You could also consider using the cross product, but it's fit better for 3D. One of the use of the cross product is to determine if two vectors are parallels by checking whether the resulting vector is close to the zero vector, you can determine which enemies in your enemies list are aligned on the same vector as your first targeted enemy. It normally does apply to 3D vectors only, but as far as I remember you can use it with 2D vectors using a 0 value as Z value. (Take care they can be parallels and in opposite direction, ie: in the opposite side of the tower direction. You can use crossproduct to determine if they are the same direction)

Still considering the same A and B as in the dot product part:

A x B = [Ax, Ay, Az] x [Bx, By, Bz]

A x B = [Ay*Bz - Az*By , Az*Bx - Ax*Bz , Ax*By - Ay*Bx ]

If this result vector is equal to (or "close to", depending of you needs) [0,0,0] then they should be parallels. then compute the dot product to verify if they are the same direction.


Finally, could also consider computing the distance between the segment (from tower position to the max radius using the first enemy direction) and the point (your current enemies list) : http://paulbourke.net/geometry/pointline/, or the distance from a point to a plane if you use 3D and flying enemies on top of grounded ones.

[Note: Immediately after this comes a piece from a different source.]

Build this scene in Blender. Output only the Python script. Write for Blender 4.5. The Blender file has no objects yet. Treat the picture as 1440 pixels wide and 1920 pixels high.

Using the above techniques (distance from a point to a plan/segment), you should also consider previously reducing the number of enemies in your current enemies table using a simple vector dot product (the vector from the tower to the max distance in the first enemy direction, dot-product the vector from the tower to the enemy to test). If your dot product is greater than 0 they point to the "same direction", if it is equal to 0 the vectors are perpendiculars and if the dot product is lower than 0, the vectors are in "opposite" directions. This way you can reduce the number of enemies to consider by keeping only those in the front direction... I beg this is useful only with a huge number of enemies, so it's up to you to decide if it worth it or not.


Edited: to reorganize the ideas...

I beg your pardon if this is not clear enough, as I'm not really fluent at English, it could be unclear... so if I'm not I will try to reformulate.